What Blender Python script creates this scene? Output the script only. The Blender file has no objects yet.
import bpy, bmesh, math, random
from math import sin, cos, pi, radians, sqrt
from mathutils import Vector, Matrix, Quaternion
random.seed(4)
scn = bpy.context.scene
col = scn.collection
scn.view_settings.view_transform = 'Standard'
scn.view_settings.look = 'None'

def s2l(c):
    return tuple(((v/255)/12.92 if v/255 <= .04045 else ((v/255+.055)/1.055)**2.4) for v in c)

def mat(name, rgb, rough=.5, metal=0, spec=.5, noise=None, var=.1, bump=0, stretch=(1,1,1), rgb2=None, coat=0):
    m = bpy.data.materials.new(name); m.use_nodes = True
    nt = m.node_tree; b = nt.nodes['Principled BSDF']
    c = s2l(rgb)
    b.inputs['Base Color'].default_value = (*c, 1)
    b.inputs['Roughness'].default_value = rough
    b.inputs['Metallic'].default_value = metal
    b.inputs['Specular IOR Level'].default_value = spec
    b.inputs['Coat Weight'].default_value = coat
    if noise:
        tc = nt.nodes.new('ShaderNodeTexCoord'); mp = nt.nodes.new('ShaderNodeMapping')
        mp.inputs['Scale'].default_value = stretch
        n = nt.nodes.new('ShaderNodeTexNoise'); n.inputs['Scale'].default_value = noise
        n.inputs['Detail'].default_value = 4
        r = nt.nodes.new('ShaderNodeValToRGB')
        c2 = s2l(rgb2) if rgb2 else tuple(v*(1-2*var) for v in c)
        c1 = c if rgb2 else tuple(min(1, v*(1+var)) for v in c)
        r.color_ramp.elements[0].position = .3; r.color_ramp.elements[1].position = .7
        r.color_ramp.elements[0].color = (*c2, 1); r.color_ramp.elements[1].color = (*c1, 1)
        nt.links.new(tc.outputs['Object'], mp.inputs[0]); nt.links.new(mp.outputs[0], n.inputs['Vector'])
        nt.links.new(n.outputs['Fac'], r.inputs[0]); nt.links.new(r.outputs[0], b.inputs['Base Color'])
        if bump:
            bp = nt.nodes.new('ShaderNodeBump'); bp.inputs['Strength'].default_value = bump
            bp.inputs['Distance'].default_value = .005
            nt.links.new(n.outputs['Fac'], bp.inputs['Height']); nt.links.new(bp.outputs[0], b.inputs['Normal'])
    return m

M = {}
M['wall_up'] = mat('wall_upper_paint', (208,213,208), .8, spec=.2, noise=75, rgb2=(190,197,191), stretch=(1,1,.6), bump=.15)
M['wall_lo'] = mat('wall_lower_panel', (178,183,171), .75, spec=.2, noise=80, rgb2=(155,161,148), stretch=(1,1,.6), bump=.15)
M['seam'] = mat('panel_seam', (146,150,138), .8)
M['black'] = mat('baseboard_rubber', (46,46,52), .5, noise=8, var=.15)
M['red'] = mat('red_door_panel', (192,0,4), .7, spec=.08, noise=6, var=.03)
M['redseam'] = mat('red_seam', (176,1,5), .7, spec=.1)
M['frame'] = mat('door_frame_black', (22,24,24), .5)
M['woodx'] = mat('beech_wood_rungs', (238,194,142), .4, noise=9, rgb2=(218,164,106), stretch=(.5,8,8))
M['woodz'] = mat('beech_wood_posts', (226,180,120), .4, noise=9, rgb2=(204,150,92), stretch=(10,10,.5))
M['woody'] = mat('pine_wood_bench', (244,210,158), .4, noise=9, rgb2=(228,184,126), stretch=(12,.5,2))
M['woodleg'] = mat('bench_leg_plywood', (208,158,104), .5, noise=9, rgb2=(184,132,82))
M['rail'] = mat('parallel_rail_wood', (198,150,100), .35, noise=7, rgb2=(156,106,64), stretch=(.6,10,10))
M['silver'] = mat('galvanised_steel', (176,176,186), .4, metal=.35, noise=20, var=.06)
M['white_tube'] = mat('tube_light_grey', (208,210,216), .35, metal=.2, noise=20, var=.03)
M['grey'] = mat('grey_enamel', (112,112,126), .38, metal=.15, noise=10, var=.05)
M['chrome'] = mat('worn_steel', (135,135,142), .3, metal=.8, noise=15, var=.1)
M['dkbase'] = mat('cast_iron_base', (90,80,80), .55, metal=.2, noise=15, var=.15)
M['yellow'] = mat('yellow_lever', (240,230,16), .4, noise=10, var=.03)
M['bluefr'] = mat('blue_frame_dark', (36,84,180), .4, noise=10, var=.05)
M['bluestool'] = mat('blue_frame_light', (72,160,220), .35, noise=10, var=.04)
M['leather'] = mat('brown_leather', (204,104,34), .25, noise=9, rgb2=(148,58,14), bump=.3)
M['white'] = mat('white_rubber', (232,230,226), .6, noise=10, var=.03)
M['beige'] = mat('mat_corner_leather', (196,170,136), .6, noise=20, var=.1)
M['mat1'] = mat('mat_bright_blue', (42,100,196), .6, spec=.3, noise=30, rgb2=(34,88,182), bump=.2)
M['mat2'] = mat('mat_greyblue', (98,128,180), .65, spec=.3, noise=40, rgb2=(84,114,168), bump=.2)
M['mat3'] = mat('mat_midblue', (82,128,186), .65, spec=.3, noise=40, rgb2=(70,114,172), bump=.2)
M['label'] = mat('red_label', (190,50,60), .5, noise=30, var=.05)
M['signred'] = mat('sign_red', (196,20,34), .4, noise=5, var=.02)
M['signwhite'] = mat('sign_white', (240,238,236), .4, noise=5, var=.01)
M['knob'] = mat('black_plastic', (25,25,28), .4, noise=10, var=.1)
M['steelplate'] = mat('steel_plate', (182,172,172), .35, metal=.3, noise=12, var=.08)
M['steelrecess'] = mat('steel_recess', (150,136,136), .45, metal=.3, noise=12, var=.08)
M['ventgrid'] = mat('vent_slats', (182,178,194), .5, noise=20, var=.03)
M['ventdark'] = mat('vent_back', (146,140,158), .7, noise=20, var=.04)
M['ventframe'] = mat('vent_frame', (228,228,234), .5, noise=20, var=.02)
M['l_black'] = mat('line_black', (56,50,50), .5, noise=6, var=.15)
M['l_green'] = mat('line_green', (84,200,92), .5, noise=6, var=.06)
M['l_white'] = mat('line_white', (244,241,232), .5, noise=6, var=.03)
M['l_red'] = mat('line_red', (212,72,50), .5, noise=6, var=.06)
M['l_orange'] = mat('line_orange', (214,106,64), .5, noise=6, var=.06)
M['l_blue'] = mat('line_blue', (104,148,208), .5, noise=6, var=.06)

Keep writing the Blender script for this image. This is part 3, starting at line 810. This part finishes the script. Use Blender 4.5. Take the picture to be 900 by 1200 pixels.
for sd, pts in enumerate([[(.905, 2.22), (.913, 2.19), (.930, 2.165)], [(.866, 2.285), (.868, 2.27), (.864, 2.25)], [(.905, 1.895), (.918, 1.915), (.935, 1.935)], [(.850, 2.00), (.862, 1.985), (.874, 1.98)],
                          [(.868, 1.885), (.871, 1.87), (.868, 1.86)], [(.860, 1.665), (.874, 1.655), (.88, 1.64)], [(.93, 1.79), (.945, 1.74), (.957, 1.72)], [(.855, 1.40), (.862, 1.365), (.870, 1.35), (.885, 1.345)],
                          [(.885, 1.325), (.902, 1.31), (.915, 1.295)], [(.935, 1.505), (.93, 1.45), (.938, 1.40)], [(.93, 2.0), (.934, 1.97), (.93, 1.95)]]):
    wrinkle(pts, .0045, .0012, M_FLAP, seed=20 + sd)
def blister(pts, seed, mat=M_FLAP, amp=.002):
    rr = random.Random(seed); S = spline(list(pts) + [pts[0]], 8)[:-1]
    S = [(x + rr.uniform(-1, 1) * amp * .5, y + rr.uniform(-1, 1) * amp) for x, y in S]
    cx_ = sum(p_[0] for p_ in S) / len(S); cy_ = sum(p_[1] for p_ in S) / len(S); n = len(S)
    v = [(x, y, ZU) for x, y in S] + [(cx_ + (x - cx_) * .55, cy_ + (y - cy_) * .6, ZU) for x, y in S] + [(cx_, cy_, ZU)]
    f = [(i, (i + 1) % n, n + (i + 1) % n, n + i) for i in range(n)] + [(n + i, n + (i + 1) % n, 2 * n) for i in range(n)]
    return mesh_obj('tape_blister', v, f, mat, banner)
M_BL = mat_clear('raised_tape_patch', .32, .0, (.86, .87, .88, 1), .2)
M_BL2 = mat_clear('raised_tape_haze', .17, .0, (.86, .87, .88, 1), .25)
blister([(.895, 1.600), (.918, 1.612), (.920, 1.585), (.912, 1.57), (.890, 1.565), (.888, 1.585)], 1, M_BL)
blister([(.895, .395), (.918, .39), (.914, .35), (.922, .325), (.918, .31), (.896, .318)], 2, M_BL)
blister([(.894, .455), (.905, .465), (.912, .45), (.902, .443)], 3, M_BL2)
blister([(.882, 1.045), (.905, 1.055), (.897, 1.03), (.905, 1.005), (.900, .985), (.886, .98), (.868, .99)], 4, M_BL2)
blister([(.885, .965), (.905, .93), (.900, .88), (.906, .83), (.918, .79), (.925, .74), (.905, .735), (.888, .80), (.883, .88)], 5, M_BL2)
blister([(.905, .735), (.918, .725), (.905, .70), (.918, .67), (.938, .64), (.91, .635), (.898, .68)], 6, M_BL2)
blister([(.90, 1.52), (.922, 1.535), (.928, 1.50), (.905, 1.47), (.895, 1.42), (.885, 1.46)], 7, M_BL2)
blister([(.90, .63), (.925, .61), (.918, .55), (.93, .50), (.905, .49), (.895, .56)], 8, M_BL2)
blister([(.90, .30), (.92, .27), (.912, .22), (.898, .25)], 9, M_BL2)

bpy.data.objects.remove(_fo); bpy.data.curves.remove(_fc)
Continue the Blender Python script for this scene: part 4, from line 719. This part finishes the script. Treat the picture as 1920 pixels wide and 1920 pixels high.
+++++
* [DIRECTIVE]
Repeat exactly, please, each line from the beginning of the data through the line with "return tuple(((v/255)/12.92 if" in it, and only those lines.

* [OUTPUT BELOW]
What Blender Python script creates this scene? Output the script only. The Blender file has no objects yet.
import bpy, bmesh, math, random
from math import sin, cos, pi, radians, sqrt
from mathutils import Vector, Matrix, Quaternion
random.seed(4)
scn = bpy.context.scene
col = scn.collection
scn.view_settings.view_transform = 'Standard'
scn.view_settings.look = 'None'

def s2l(c):
    return tuple(((v/255)/12.92 if v/255 <= .04045 else ((v/255+.055)/1.055)**2.4) for v in c)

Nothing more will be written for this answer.